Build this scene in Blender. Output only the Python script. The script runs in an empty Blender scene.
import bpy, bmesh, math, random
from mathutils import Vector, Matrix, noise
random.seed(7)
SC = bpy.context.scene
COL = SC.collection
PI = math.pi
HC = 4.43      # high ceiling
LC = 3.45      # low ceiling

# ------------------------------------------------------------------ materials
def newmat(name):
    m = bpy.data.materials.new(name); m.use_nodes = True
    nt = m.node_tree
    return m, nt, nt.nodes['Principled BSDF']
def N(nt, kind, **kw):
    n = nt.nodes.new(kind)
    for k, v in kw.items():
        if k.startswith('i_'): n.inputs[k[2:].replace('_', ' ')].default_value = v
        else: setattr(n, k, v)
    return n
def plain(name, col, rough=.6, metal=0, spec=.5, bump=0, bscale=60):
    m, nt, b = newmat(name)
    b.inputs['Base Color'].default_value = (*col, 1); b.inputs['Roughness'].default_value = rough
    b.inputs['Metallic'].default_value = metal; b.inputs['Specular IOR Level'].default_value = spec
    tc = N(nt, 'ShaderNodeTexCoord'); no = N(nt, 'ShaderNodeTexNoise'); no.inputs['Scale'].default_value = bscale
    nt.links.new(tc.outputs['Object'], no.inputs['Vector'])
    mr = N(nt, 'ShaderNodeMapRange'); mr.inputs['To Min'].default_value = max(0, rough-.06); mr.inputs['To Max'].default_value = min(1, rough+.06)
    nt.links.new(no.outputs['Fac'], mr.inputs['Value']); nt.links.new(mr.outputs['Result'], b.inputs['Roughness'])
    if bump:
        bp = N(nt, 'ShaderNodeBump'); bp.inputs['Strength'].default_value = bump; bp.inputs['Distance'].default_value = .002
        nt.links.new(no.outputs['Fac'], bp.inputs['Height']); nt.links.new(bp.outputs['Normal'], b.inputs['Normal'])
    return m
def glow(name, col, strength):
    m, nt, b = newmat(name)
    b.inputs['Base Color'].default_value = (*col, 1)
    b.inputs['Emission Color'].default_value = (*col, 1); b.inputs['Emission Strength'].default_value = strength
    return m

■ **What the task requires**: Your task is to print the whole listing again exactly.

■ **Problem solution**:
Build this scene in Blender. Output only the Python script. The script runs in an empty Blender scene.
import bpy, bmesh, math, random
from mathutils import Vector, Matrix, noise
random.seed(7)
SC = bpy.context.scene
COL = SC.collection
PI = math.pi
HC = 4.43      # high ceiling
LC = 3.45      # low ceiling

# ------------------------------------------------------------------ materials
def newmat(name):
    m = bpy.data.materials.new(name); m.use_nodes = True
    nt = m.node_tree
    return m, nt, nt.nodes['Principled BSDF']
def N(nt, kind, **kw):
    n = nt.nodes.new(kind)
    for k, v in kw.items():
        if k.startswith('i_'): n.inputs[k[2:].replace('_', ' ')].default_value = v
        else: setattr(n, k, v)
    return n
def plain(name, col, rough=.6, metal=0, spec=.5, bump=0, bscale=60):
    m, nt, b = newmat(name)
    b.inputs['Base Color'].default_value = (*col, 1); b.inputs['Roughness'].default_value = rough
    b.inputs['Metallic'].default_value = metal; b.inputs['Specular IOR Level'].default_value = spec
    tc = N(nt, 'ShaderNodeTexCoord'); no = N(nt, 'ShaderNodeTexNoise'); no.inputs['Scale'].default_value = bscale
    nt.links.new(tc.outputs['Object'], no.inputs['Vector'])
    mr = N(nt, 'ShaderNodeMapRange'); mr.inputs['To Min'].default_value = max(0, rough-.06); mr.inputs['To Max'].default_value = min(1, rough+.06)
    nt.links.new(no.outputs['Fac'], mr.inputs['Value']); nt.links.new(mr.outputs['Result'], b.inputs['Roughness'])
    if bump:
        bp = N(nt, 'ShaderNodeBump'); bp.inputs['Strength'].default_value = bump; bp.inputs['Distance'].default_value = .002
        nt.links.new(no.outputs['Fac'], bp.inputs['Height']); nt.links.new(bp.outputs['Normal'], b.inputs['Normal'])
    return m
def glow(name, col, strength):
    m, nt, b = newmat(name)
    b.inputs['Base Color'].default_value = (*col, 1)
    b.inputs['Emission Color'].default_value = (*col, 1); b.inputs['Emission Strength'].default_value = strength
    return m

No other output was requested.